Give away 99% of your best writing for free. Your goal should be for readers to think and write “I seriously can’t believe all this amazing content is free!”
How to Make Money Online as a Writer
But how to make money? People don’t buy products. They buy solutions to urgent problems. The last 1% which you’re not giving away for free should contain even more value than the free 99% combined.
My recommendation is to explore anything and everything that advances your writing career forward, and can “double” as a marketing vehicle for your writing, allowing you to add more revenue streams into the mix.
I highly recommend reading the essay “1,000 True Fans” by Kevin Kelly, where he explains how you really don’t need millions of readers in order to make an amazing living as a writer.
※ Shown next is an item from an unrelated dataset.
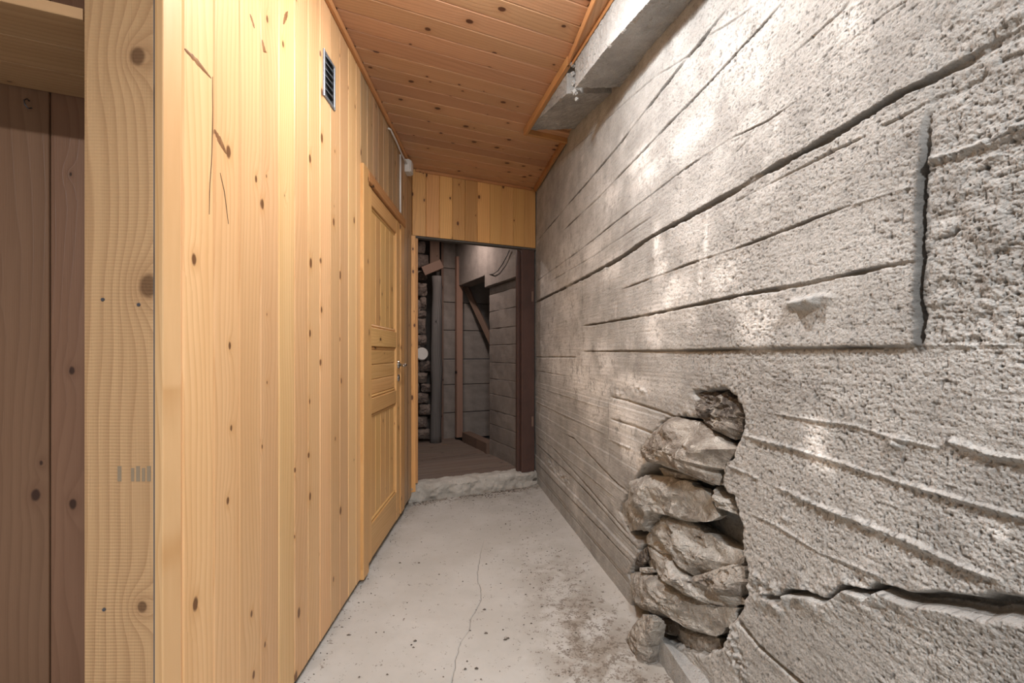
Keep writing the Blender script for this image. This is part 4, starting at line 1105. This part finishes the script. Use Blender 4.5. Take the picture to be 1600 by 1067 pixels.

Instead, if you can get 1,000 true fans (who spend at least $100 per year buying and supporting everything you put out into the world), you can earn yourself $100,000 per year.
You can sell a course. Compare this: In order to make $1 million as a writer, you need 100,000 people to buy your $10 book. Or, you need 5,000 people to buy a $200 course.
You can start a paid newsletter. Readers will subscribe on a monthly basis. This gives you more stability and reassurance that your income isn’t going to just magically disappear 30 days from now. For example, publish your book-in-progress chapter by chapter on a paid newsletter and you can probably make even more money while still having happy customers.
Basically, anything you know how to do, with an end result that other people want as well, can be sold as a service. For example, the whole of the internet is nothing more than a massive library of content. So every single entity with a presence on the internet, in some sort of capacity, needs content – and if you can provide the words they need, you’re in demand.
The goal is to write something that is even more valuable, and even more relevant to the target reader – and successfully encourages them to take some form of action like signing up for a newsletter or purchasing a product.
The 1 Habit Every Single Writer Needs to Master in Order to Become Successful
Writing. A lot.
The question is, do your habits reflect your desires?